## begin

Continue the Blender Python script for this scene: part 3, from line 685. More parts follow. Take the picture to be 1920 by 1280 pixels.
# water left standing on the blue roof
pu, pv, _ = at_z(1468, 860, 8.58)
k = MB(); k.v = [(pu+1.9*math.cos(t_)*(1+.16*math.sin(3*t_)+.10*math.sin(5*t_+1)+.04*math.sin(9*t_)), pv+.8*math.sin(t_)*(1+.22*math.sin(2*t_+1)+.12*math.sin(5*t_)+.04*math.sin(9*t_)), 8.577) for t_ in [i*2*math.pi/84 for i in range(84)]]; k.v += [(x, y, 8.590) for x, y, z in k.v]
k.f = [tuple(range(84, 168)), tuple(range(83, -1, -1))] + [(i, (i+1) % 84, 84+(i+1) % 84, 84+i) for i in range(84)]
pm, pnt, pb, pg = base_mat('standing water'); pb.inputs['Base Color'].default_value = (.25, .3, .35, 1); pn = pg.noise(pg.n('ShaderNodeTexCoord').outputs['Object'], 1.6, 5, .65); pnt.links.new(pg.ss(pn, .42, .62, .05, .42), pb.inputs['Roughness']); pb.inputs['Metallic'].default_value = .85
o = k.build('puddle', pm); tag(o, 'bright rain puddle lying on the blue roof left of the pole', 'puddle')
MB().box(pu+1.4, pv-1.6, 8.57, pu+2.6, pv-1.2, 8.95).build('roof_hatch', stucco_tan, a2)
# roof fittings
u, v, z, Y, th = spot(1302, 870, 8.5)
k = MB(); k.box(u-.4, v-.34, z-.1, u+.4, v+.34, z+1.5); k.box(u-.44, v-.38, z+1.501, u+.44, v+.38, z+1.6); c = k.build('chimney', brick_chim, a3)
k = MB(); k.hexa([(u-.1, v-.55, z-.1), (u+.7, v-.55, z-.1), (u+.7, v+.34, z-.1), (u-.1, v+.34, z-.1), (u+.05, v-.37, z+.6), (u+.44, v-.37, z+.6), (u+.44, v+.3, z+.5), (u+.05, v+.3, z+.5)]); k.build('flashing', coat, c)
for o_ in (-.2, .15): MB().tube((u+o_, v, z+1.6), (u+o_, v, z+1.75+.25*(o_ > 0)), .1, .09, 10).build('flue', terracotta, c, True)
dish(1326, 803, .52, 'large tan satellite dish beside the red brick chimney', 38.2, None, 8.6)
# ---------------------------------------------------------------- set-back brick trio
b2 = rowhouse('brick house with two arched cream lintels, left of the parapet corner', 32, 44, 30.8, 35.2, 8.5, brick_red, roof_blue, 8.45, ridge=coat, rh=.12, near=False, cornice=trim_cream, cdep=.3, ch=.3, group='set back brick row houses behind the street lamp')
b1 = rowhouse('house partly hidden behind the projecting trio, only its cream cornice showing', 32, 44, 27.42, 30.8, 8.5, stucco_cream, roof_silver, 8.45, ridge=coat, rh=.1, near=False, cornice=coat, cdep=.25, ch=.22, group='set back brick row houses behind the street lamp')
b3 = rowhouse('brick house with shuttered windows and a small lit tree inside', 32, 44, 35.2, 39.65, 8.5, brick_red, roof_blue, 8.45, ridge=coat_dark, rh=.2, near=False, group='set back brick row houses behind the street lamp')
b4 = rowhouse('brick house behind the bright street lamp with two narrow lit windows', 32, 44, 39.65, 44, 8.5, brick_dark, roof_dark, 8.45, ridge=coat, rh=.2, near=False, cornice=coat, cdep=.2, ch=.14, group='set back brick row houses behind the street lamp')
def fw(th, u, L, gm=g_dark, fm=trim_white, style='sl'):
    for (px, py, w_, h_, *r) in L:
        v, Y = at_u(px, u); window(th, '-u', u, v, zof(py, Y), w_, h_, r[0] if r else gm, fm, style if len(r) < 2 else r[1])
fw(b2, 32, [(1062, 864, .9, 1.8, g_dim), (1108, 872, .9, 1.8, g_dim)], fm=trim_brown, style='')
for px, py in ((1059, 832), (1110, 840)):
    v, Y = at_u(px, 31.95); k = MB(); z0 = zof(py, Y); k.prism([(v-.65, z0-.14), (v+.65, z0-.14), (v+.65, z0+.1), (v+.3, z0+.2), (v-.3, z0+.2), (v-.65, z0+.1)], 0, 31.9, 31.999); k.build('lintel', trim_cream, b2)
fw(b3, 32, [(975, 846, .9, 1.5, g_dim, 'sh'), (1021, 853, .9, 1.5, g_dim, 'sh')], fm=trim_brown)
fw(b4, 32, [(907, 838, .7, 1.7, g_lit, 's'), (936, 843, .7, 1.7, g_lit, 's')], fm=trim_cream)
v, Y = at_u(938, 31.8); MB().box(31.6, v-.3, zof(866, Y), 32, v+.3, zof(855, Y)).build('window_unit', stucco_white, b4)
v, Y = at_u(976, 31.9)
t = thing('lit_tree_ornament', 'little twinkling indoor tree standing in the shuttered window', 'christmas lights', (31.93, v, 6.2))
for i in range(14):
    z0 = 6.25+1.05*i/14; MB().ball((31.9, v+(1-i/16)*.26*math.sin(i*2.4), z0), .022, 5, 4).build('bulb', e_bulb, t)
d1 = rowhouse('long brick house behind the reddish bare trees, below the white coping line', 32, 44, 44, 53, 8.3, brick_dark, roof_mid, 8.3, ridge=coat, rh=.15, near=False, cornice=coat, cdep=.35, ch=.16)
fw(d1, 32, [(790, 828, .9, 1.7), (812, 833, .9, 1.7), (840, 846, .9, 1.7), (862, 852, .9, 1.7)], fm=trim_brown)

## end

→ **Your goal**: Print the listing above in its entirety, with every line exact.

→ **Solution to this task**:
Continue the Blender Python script for this scene: part 3, from line 685. More parts follow. Take the picture to be 1920 by 1280 pixels.
# water left standing on the blue roof
pu, pv, _ = at_z(1468, 860, 8.58)
k = MB(); k.v = [(pu+1.9*math.cos(t_)*(1+.16*math.sin(3*t_)+.10*math.sin(5*t_+1)+.04*math.sin(9*t_)), pv+.8*math.sin(t_)*(1+.22*math.sin(2*t_+1)+.12*math.sin(5*t_)+.04*math.sin(9*t_)), 8.577) for t_ in [i*2*math.pi/84 for i in range(84)]]; k.v += [(x, y, 8.590) for x, y, z in k.v]
k.f = [tuple(range(84, 168)), tuple(range(83, -1, -1))] + [(i, (i+1) % 84, 84+(i+1) % 84, 84+i) for i in range(84)]
pm, pnt, pb, pg = base_mat('standing water'); pb.inputs['Base Color'].default_value = (.25, .3, .35, 1); pn = pg.noise(pg.n('ShaderNodeTexCoord').outputs['Object'], 1.6, 5, .65); pnt.links.new(pg.ss(pn, .42, .62, .05, .42), pb.inputs['Roughness']); pb.inputs['Metallic'].default_value = .85
o = k.build('puddle', pm); tag(o, 'bright rain puddle lying on the blue roof left of the pole', 'puddle')
MB().box(pu+1.4, pv-1.6, 8.57, pu+2.6, pv-1.2, 8.95).build('roof_hatch', stucco_tan, a2)
# roof fittings
u, v, z, Y, th = spot(1302, 870, 8.5)
k = MB(); k.box(u-.4, v-.34, z-.1, u+.4, v+.34, z+1.5); k.box(u-.44, v-.38, z+1.501, u+.44, v+.38, z+1.6); c = k.build('chimney', brick_chim, a3)
k = MB(); k.hexa([(u-.1, v-.55, z-.1), (u+.7, v-.55, z-.1), (u+.7, v+.34, z-.1), (u-.1, v+.34, z-.1), (u+.05, v-.37, z+.6), (u+.44, v-.37, z+.6), (u+.44, v+.3, z+.5), (u+.05, v+.3, z+.5)]); k.build('flashing', coat, c)
for o_ in (-.2, .15): MB().tube((u+o_, v, z+1.6), (u+o_, v, z+1.75+.25*(o_ > 0)), .1, .09, 10).build('flue', terracotta, c, True)
dish(1326, 803, .52, 'large tan satellite dish beside the red brick chimney', 38.2, None, 8.6)
# ---------------------------------------------------------------- set-back brick trio
b2 = rowhouse('brick house with two arched cream lintels, left of the parapet corner', 32, 44, 30.8, 35.2, 8.5, brick_red, roof_blue, 8.45, ridge=coat, rh=.12, near=False, cornice=trim_cream, cdep=.3, ch=.3, group='set back brick row houses behind the street lamp')
b1 = rowhouse('house partly hidden behind the projecting trio, only its cream cornice showing', 32, 44, 27.42, 30.8, 8.5, stucco_cream, roof_silver, 8.45, ridge=coat, rh=.1, near=False, cornice=coat, cdep=.25, ch=.22, group='set back brick row houses behind the street lamp')
b3 = rowhouse('brick house with shuttered windows and a small lit tree inside', 32, 44, 35.2, 39.65, 8.5, brick_red, roof_blue, 8.45, ridge=coat_dark, rh=.2, near=False, group='set back brick row houses behind the street lamp')
b4 = rowhouse('brick house behind the bright street lamp with two narrow lit windows', 32, 44, 39.65, 44, 8.5, brick_dark, roof_dark, 8.45, ridge=coat, rh=.2, near=False, cornice=coat, cdep=.2, ch=.14, group='set back brick row houses behind the street lamp')
def fw(th, u, L, gm=g_dark, fm=trim_white, style='sl'):
    for (px, py, w_, h_, *r) in L:
        v, Y = at_u(px, u); window(th, '-u', u, v, zof(py, Y), w_, h_, r[0] if r else gm, fm, style if len(r) < 2 else r[1])
fw(b2, 32, [(1062, 864, .9, 1.8, g_dim), (1108, 872, .9, 1.8, g_dim)], fm=trim_brown, style='')
for px, py in ((1059, 832), (1110, 840)):
    v, Y = at_u(px, 31.95); k = MB(); z0 = zof(py, Y); k.prism([(v-.65, z0-.14), (v+.65, z0-.14), (v+.65, z0+.1), (v+.3, z0+.2), (v-.3, z0+.2), (v-.65, z0+.1)], 0, 31.9, 31.999); k.build('lintel', trim_cream, b2)
fw(b3, 32, [(975, 846, .9, 1.5, g_dim, 'sh'), (1021, 853, .9, 1.5, g_dim, 'sh')], fm=trim_brown)
fw(b4, 32, [(907, 838, .7, 1.7, g_lit, 's'), (936, 843, .7, 1.7, g_lit, 's')], fm=trim_cream)
v, Y = at_u(938, 31.8); MB().box(31.6, v-.3, zof(866, Y), 32, v+.3, zof(855, Y)).build('window_unit', stucco_white, b4)
v, Y = at_u(976, 31.9)
t = thing('lit_tree_ornament', 'little twinkling indoor tree standing in the shuttered window', 'christmas lights', (31.93, v, 6.2))
for i in range(14):
    z0 = 6.25+1.05*i/14; MB().ball((31.9, v+(1-i/16)*.26*math.sin(i*2.4), z0), .022, 5, 4).build('bulb', e_bulb, t)
d1 = rowhouse('long brick house behind the reddish bare trees, below the white coping line', 32, 44, 44, 53, 8.3, brick_dark, roof_mid, 8.3, ridge=coat, rh=.15, near=False, cornice=coat, cdep=.35, ch=.16)
fw(d1, 32, [(790, 828, .9, 1.7), (812, 833, .9, 1.7), (840, 846, .9, 1.7), (862, 852, .9, 1.7)], fm=trim_brown)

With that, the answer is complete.